9. I may now refer to a few decisions of the English Courts by way of analogy, though they were not cited at the Bar.

10. In Ellis & Co v. Rulse L.R. 23 Q.B.D. 24, a locomotive was sometimes let out by the owner to farmers for the purpose of carrying straw and manure for the use in farming operations and was sometimes used by the owner himself for the purpose of carrying for hire straw and manure to be used exclusively on farms. The question for consideration was whether the locomotive was used solely for agricultural operations within the meaning of Section 32 of the Highways and Locomotives (Amendment) Act, 1878. The decision was in the affirmative : Field, J., observed that (at page 27):

All the operations for which it was used were agricultural purposes; but it is said that the purposes ceased to be agricultural, because superadded to the final end for which it was used, that of carrying manures five miles to the farm, was the fact that it was done by the owner for purposes of gain. But that is not the reason why the engine was used; it is the reason why the appellants bought it, the very sufficient reason that they might make an income out of it. It therefore falls within the ordinary meaning of the exemption, and cannot be taken out of it by reason of the motive of the appellants; the language of the section will not support such a contention.

11. In London County Council v. Lee L.R. (1914) K.B. 455, a motor traction engine hauled three trollies laden with vegetables. The engine and trollies were the property of the respondent in the case, who was a farmer. The engine was registered as an agricultural locomotive under Section 10 of the Locomotives Act, 1898. The engine was never let out on hire but had been used for ploughing, thrashing, and carting on and between the respondent's farms and also to carry produce of the farms to market for the purpose of sale. These were the only purposes for which the engine had been used. The respondent contended that the engine was an agricultural locomotive within the meaning of Section 17, Sub-section (1)(b) of the Locomotives Act, namely a locomotive the property of one or more owners or occupiers of agricultural land employed solely for the purposes of their farms and let out on hire, inasmuch as carrying the produce of a farm to market is one of the purposes of the farm within the meaning of that sub-section, and that by reason of Section 9, Sub-section (1) of the Act the engine was exempt from the provisions of that section. It was held that the engine was an agricultural locomotive within the meaning of Section 9 and Section 17, Sub-section (1) (b) of the Act. At page 258, Avery, J., observed thus:

The Magistrate has found as a fact that this locomotive was used for conveying farm produce to market for sale. Is that one of the purposes of a farm? In enumerating the purposes of a farm there must surely be included the main object for which the business of the farm is carried on, namely, that of conveying the produce to market for sale.
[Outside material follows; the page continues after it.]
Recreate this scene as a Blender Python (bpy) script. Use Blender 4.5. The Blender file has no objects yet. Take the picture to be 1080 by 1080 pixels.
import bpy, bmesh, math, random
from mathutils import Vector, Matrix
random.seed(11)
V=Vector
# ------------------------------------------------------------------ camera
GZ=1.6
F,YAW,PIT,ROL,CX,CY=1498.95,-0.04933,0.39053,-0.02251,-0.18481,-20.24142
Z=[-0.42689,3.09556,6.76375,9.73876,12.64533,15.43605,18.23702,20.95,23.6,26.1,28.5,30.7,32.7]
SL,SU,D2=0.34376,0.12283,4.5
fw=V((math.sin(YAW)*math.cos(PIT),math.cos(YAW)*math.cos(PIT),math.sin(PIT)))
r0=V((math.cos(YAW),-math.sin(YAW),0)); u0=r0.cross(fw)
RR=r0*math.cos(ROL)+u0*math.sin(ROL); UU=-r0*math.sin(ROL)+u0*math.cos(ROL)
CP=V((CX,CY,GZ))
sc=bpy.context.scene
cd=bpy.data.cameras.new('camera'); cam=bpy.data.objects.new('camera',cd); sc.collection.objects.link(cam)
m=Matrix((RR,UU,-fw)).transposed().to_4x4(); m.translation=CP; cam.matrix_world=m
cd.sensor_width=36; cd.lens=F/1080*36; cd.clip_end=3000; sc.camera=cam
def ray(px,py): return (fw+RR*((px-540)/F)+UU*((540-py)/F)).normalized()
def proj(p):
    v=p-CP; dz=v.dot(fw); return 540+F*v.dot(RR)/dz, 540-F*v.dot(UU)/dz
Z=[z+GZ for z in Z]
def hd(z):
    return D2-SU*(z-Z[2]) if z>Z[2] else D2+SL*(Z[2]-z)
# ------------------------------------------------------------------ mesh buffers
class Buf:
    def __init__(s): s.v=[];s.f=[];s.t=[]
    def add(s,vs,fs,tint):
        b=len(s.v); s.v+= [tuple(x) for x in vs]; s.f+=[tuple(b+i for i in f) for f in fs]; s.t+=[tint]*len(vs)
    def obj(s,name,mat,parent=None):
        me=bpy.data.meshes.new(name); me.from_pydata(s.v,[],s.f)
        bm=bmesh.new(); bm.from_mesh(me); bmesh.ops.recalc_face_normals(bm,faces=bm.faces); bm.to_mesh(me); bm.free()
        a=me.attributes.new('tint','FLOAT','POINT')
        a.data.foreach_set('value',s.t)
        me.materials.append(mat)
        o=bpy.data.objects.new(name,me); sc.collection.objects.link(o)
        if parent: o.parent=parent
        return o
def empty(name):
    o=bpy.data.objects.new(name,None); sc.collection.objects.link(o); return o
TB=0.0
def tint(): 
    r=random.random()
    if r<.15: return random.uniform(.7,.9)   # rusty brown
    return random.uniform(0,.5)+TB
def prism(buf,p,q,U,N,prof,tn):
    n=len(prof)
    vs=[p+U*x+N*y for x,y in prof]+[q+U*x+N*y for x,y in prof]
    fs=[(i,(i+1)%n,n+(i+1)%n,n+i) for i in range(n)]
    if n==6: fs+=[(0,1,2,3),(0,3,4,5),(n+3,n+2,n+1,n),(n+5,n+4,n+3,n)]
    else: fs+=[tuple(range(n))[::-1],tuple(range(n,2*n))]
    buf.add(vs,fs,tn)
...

Rowlatt, J., observed at page 258:

Thepurposes of their farms would in my opinion include the carriage of farm produce to market.

12. The only other case that need be referred to is that in Williams v. Morgan 125 L.T. 543, The respondent there was in charge of a heavy locomotive under steam drawing behind it another heavy locomotive along a highway. No licence or permit under Section 9 of the Locomotives Act, 1898 had been taken out in the County. The locomotive under steam was one that belonged to the respondent's father, who had used it for twenty years solely for agricultural purposes. The locomotive that was being hauled had been used on a farm for agricultural purposes, and had been purchased by the respondent and he intended to use it solely for agricultural purposes. But it was out of repair and was being hauled to a place where it could be repaired. On a summons against the respondent under Section 9 of the Locomotives Act for using the vehicle under steam on a highway without a licence, the justices found that the respondent's locomotive was an agricultural locomotive and. that the locomotive under steam was being used solely for agricultural purpose, when it was hauling the respondent's agricultural locomotive to be repaired, and they dismissed the summons. It was held that the locomotive under steam was being used for an agricultural purpose as it was being used to take an agricultural locomotive to be repaired and that the justices ' decision must be affirmed. Lawrence, C.J., observed thus at page 545:..the suggestion is that the respondent was liable to a fine because he was using it to haul another locomotive which was an agricultural locomotive, to be repaired. It is contended for the appellant that that is not an agricultural purpose. I cannot agree. When an agricultural implement is being taken, for necessary repair, to one of the places where alone it can be repaired, that is an agricultural purpose which is incident to making the locomotive usable for agriculture.

13. The learned Additional Government Pleader placed before me the following G.O. Ms. No. 2739, L.&.M. Ms., dated 30th July, 1931, elucidating the meaning of the expression ' motor vehicle ' under Section 11-A of the Act:

The expression 'a motor vehicle used solely for the purposes of agriculture' in Section 11-A of the Madras Motor Vehicles Taxation Act, 1931, is intended to cover agricultural motor tractors, motor harvesting machines and other motor machines used for actual agricultural operations and no motor vehicles used for conveyance or haulage of agricultural produce, manure or other article used for agricultural operations.

14. This is certainly a wrong commentary of the section. The Court is not concerned with the supposed intention of the Legislature so long as the language of the statute does not manifest that intention. In my opinion the petitioner's vehicle is governed by Section 11 -A of the Act and is therefore saved from taxation.

15. Learned Counsel for the petitioner submitted that in any event tax cannot be levied on and from 1st September, 1957, when the vehicle was stopped from use. In the view that I have taken it is unnecessary for me to consider this aspect of the matter, though I must say that it is very doubtful whether the petitioner ceased to operate the vehicle as pleaded by him.

16. The Writ Petition is allowed; the rule nisi is made absolute. There will be no order as to costs.